Giocattoli. Merendine. Scarpe. Vestiti.  La pubblicità non risparmia niente e nessuno. Neanche i più piccoli che – con gli occhi sbarrati davanti alla televisione - sono davvero indifesi di fronte a spot raffinatissimi che invitano a comprare, comprare e solo comprare. Ditte che “sfruttano le insicurezze dei genitori e dei figli” per proprio tornaconto commerciale. Reti televisive che se ne infischiano delle leggi e dei codici di comportamento firmati proprio per garantire i più piccoli. 
I genitori denunciano. La Comunità europea fa sorveglianza e qualche volta interviene pesantemente.
Da Bruxelles, le ditte che producono giocattoli aspettano con una certa trepidazione il risultato di uno studio sull’impatto della pubblicità sui bambini . La Comunità europea, infatti, è stata chiamata a mettere ordine in una faccenda che si presenta alquanto intricata.

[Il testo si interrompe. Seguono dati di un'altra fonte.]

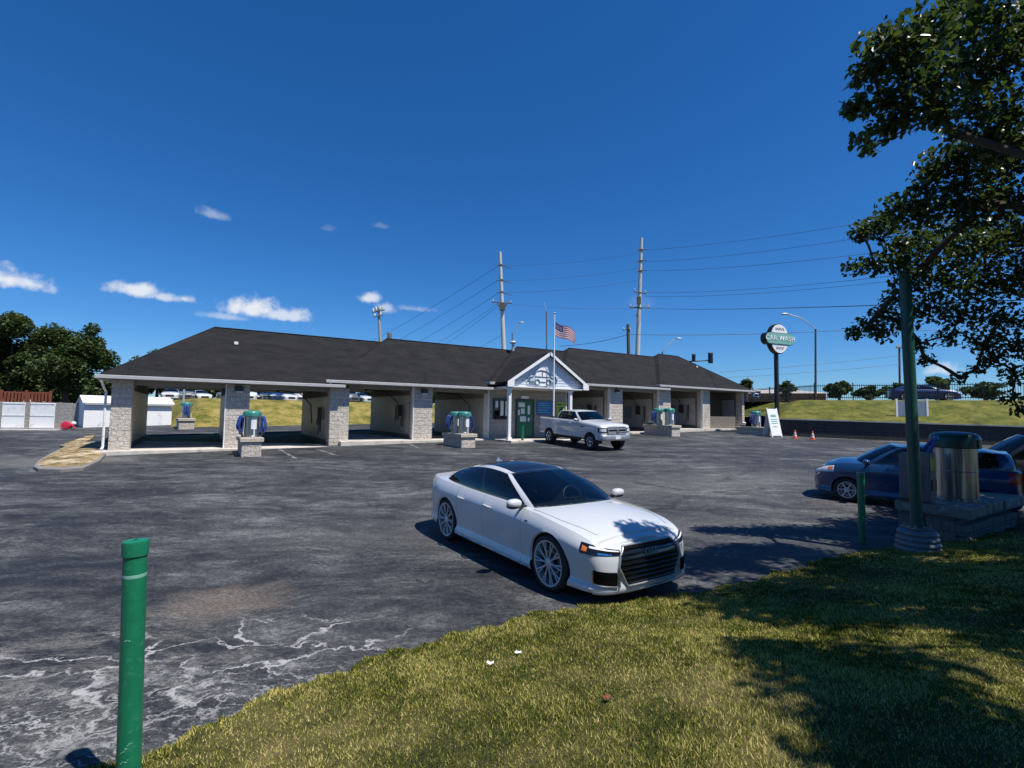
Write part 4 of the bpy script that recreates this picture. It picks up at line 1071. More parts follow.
# lights and intakes
th0, th1 = float(S.t_y(.50)), float(S.t_x(.56))
for o, sd in zip(front_patch(S, aud, 'headlight', th0, th1, .60, .625, .66, .745, MAT['gloss_black'], .005), (1, -1)):
    front_patch(S, aud, 'light_strip', th0 + .1, th1 - .5, .640, .690, .652, .712, MAT['lens'], .010, (sd,), parent=o, m=3)
    front_patch(S, aud, 'low_beam', th0 + .6, th1 - 1.1, .612, .625, .628, .645, MAT['chrome'], .010, (sd,), parent=o, m=3)
    front_patch(S, aud, 'turn_lens', th1 - .40, th1 - .12, .652, .658, .694, .714, MAT['amber'], .010, (sd,), parent=o, m=3)
t0, t1 = float(S.t_y(.56)), float(S.t_y(.82))
for o, sd in zip(front_patch(S, aud, 'air_intake', t0, t1, .26, .29, .42, .45, MAT['duct_black'], .006), (1, -1)):
    b = MB(); P = np.vstack([S.at_z(np.linspace(t0, t1, 8), np.linspace(.257, .287, 8), .012), S.at_z(np.linspace(t1, t1, 4), np.linspace(.30, .44, 4), .012)]);
    b.tube(P if sd > 0 else mir(P), .010, 6); P = S.at_z(np.full(6, t0 - .12), np.linspace(.25, .43, 6), .014); b.tube(P if sd > 0 else mir(P), .012, 6); b.build('intake_trim', MAT['steel'], o, smooth=50)
b = MB(); P = front_line(S, -.82, .82, .195, .012, 50); b.tube(P, .012, 6); b.build('splitter', MAT['steel'], aud, smooth=60)
b = MB()
for sd in (1, -1):
    P = S.at_z(S.t_x(np.linspace(-.42, -2.5, 40)), np.full(40, .215), .006); b.tube(P if sd > 0 else mir(P), .012, 6)
b.build('sill_trim', MAT['steel'], aud, smooth=60)
front_patch(S, aud, 'tail_light', float(S.t_x(-3.72)), float(S.t_yr(.45)), .84, .84, .92, .92, MAT['tail_red'], .005, rear=True)
# hood shut line, roof glass, fin, badge
b = MB()
for sd in (1, -1):
    tq = S.t_x(np.linspace(.62, -.48, 30)); qv = np.interp(np.linspace(0, 1, 30), [0, .5, 1], [.80, .90, .93]); P = S.top(tq, qv) + np.array((0, 0, .0008)); b.tube(P if sd > 0 else mir(P), .0028, 4)
b.build('hood_seam', MAT['dark_frame'], aud)
b = MB(); uu = np.linspace(.0, 6.9, 50); qq = np.linspace(-.86, .86, 17); P = S.roofp(uu[:, None] + 0 * qq[None], qq[None] + 0 * uu[:, None], .004); a = P[1:, :-1] - P[:-1, :-1]; d = P[:-1, 1:] - P[:-1, :-1]
b.grid(P, flip=np.cross(a, d)[..., 2].sum() < 0)
us = np.linspace(0, 2.75, 30); vs = np.linspace(.94, 1.0, 4); add2(b, S.gh(us[:, None] + 0 * vs[None], vs[None] + 0 * us[:, None], .006), orient=np.array((1, .3, .6)))
b.build('roof_glass', MAT['gloss_black'], aud, smooth=60)
b = MB(); zt = 1.385; b.add([(-2.52, 0, zt - .01), (-2.70, -.03, zt - .03), (-2.70, .03, zt - .03), (-2.68, 0, zt + .055), (-2.63, 0, zt + .055)], [(0, 1, 3, 4), (0, 4, 3, 2), (1, 2, 3)]); b.build('antenna_fin', MAT['paint_white'], aud)
b = MB(); p = S.at_z(S.t_x([-.47]), [.80], .006)[0]
for sd in (1, -1): b.box((p[0], sd * p[1], p[2]), (.06, .004, .022))
b.build('fender_badge', MAT['gloss_black'], aud)

# ---- pickup
PROF_TRUCK = dict(side=[(0, .05, 0), (.06, .02, .02), (.16, .008, .12), (.30, .02, .28), (.48, .014, .46), (.62, .004, .62), (.74, .0, .76), (.80, .004, .82), (.92, .03, .94), (1, .06, 1)],
    front=[(0, .06, 0), (.06, .0, .03), (.16, -.03, .12), (.30, -.02, .30), (.48, .03, .44), (.62, .03, .62), (.74, .03, .78), (.84, .04, .88), (.92, .06, .95), (1, .12, 1)],
    rear=[(0, .06, 0), (.06, .0, .03), (.16, -.03, .12), (.30, -.02, .28), (.48, .03, .44), (.62, .03, .62), (.74, .03, .78), (.84, .03, .88), (.92, .03, .96), (1, .04, 1)])
TRUCK = dict(PROF_TRUCK, paint='paint_truck', outline=[(.93, 0), (.92, .45), (.89, .75), (.80, .91), (.6, .985), (.2, 1.005), (-.8, 1.0), (-2, 1.0), (-3.2, 1.0), (-4.0, 1.0), (-4.45, .985), (-4.65, .93), (-4.70, .75), (-4.72, .4), (-4.72, 0)],
    zb=[(-5.2, .62), (-4, .58), (.3, .55), (.95, .50)], zsh=[(.93, 1.20), (.75, 1.25), (.3, 1.30), (-.5, 1.36), (-1, 1.41), (-3, 1.43), (-3.1, 1.44), (-5.2, 1.46)],
    crown=[(.93, .02), (.7, .06), (.3, .09), (-.5, .09), (-1, .03), (-5.2, .005)],
    base=[(-.62, 0), (-.66, .4), (-.76, .68), (-.92, .83), (-1.3, .885), (-1.8, .895), (-2.3, .895), (-2.8, .89), (-3.03, .84), (-3.06, .45), (-3.06, 0)],
    roof=[(-1.36, 0, 1.90), (-1.38, .36, 1.895), (-1.43, .58, 1.88), (-1.52, .68, 1.87), (-1.7, .70, 1.885), (-2.0, .705, 1.89), (-2.4, .705, 1.89), (-2.72, .70, 1.875), (-2.9, .64, 1.86), (-2.95, .36, 1.875), (-2.95, 0, 1.88)],
    ghc=-2.0, bulge=.03, roofcrown=.06, win=dict(wind=(0, 2.75, .06, .93), fr=(3.45, 4.95, .12, .88), re=(5.1, 7.1, .12, .88), rear=(8.4, 10, .15, .85)),
    doors=[(-.72, -1.8), (-1.8, -2.85)], rocker_v=.10, handle_z=1.25, wheels=(0, -3.6), arch=.49, wr=.42, ww=.29, rimr=.235, spokes=5, split=True, sw=.026, rimmat='chrome', floor=.5, cabin=(-.75, -2.95), seats=(-1.75, -2.6), mirror=(-.95, 1.14, 1.47), bed=(-3.2, -4.6, .86))
tl = empty
trz = math.atan2(-.866, .5); ctr = Vector((3.83 + .83 * .866, 24.0 + .83 * .5, 0))
trk, S2 = build_vehicle('pickup_truck', TRUCK, (ctr.x, ctr.y, zl(ctr.x, ctr.y) + .03), trz, 'white crew-cab pickup truck stopped in front of the wash office', 'pickup', tilt=1); trk.scale = (.955, .955, .955)
b = MB(); b.bbox((-3.15, -.86, .85), (-4.62, .86, .9)); b.bbox((-3.14, -.87, .85), (-3.2, .87, 1.42)); b.bbox((-4.6, -.87, .85), (-4.65, .87, 1.42)); b.bbox((-3.2, .862, .85), (-4.6, .9, 1.40)); b.bbox((-3.2, -.9, .85), (-4.6, -.862, 1.40)); b.build('bed_liner', MAT['black'], trk)
b = MB(); rows = [front_line(S2, -.56, .56, z, .012, 20) for z in np.linspace(.84, 1.17, 8)]; b.grid(np.array(rows)); g2 = b.build('grille', MAT['gloss_black'], trk, smooth=50)
b = MB()
for z in (.85, .93, 1.08, 1.165): b.tube(front_line(S2, -.57, .57, z, .022, 20), .028, 6)
for y in (-.57, 0, .57): b.tube(np.vstack([front_line(S2, y, y + .001, z, .022, 2)[:1] for z in np.linspace(.85, 1.165, 6)]), .035, 6)
b.build('chrome_bars', MAT['soft_chrome'], g2, smooth=50)
b = MB(); b.box((.965, 0, 1.0), (.03, .16, .14), taper=.7); b.build('emblem', MAT['steel_dull'], g2)
tf0, tf1 = float(S2.t_y(.62)), float(S2.t_x(.62))
for o, sd in zip(front_patch(S2, trk, 'headlight', tf0, tf1, .90, .93, 1.13, 1.15, MAT['gloss_black'], .008), (1, -1)):
    front_patch(S2, trk, 'lamp', tf0 + .2, tf1 - .4, .95, .97, 1.09, 1.10, MAT['lens'], .014, (sd,), parent=o, m=3)
b = MB(); rows = [np.vstack([front_line(S2, -.98, .98, z, .02, 40)]) for z in np.linspace(.55, .78, 6)]
P = np.array([[S2.at_z(np.array([t]), np.array([z]), .02)[0] for t in np.linspace(0, tf1, 24)] for z in np.linspace(.54, .79, 7)]); add2(b, P, orient=np.array((1, .3, 0))); bp = b.build('front_bumper', MAT['soft_chrome'], trk, smooth=50)
b = MB(); b.box((.985, 0, .67), (.012, .32, .16)); b.build('licence_plate', MAT['paper'], bp)
b = MB(); P = np.array([[S2.at_z(np.array([t]), np.array([z]), .02)[0] for t in np.linspace(float(S2.t_x(-4.5)), S2.n, 16)] for z in np.linspace(.62, .80, 5)]); add2(b, P, orient=np.array((-1, .3, 0))); b.build('rear_bumper', MAT['soft_chrome'], trk, smooth=50)
front_patch(S2, trk, 'tail_light', float(S2.t_x(-4.53)), float(S2.t_yr(.80)), .98, .98, 1.34, 1.34, MAT['tail_red'], .008, rear=True)
b = MB()
for sd in (1, -1): b.tube([(-.75, sd * .95, .48), (-3.2, sd * .95, .48)], .05, 8)
b.build('side_step', MAT['black'], trk, smooth=40)
b = MB(); p = S2.at_z(S2.t_x([-.62]), [1.13], .008)[0]
for sd in (1, -1): b.box((p[0], sd * p[1], p[2]), (.26, .006, .06))
b.build('fender_badge', MAT['dark_frame'], trk)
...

In Grecia, sono state bandite dai programmi televisivi le pubblicità dei giocattoli. Fanno male ai giovani telespettatori, hanno detto ad Atene. I costruttori di giocattoli stranieri, però, sospettano che il provvedimento sia stato preso solo per favorire i produttori locali di balocchi che non hanno bisogno del messaggio televisivo per arrivare ai giovani consumatori.
In Gran Bretagna, la Kellog  - la multinazionale dei corn flakes – è stata accusata dall’ASA (l’ente di sorveglianza sulla pubblicità) di “sfruttare le insicurezze dei genitori e dei figli” per proprio tornaconto commerciale. In uno spot della Kellog, infatti, si sostiene che mangiare cereali a colazione evita ai bambini grassi di essere presi in giro dai compagni si scuola.
In Italia, infine, sembrano non avere alcuna risposta le proteste dei genitori contro Mediaset che interrompe i cartoni animati per infilarci la pubblicità Il programma in questione è Game Boat trasmesso alle 19.30 su Retequattro 
La legge122 dell’aprile ’98 articolo 3, comma 5, dice  che i programmi per bambini di durata inferiore a 30 minuti non possono essere  interrotti dalla pubblicità Ma l’ostacolo viene facilmente raggirato – dichiara Gualtiero Peirce sul La Repubblica – allungando i programmi: basta prendere due cartoon di mezz’ora, incartarli dentro un unico programma e a quel punto il limite è oltrepassato e ci si possono infilare  gli spot. E’ uno scherzetto molto serio – aggiunge – perché il mercato pubblicitario rivolto ai bambini è stimato in circa 200 miliardi, soldi versati soprattutto dai giocattolai che – guarda caso – spesso producono proprio pupazzi dei personaggi dei cartoon.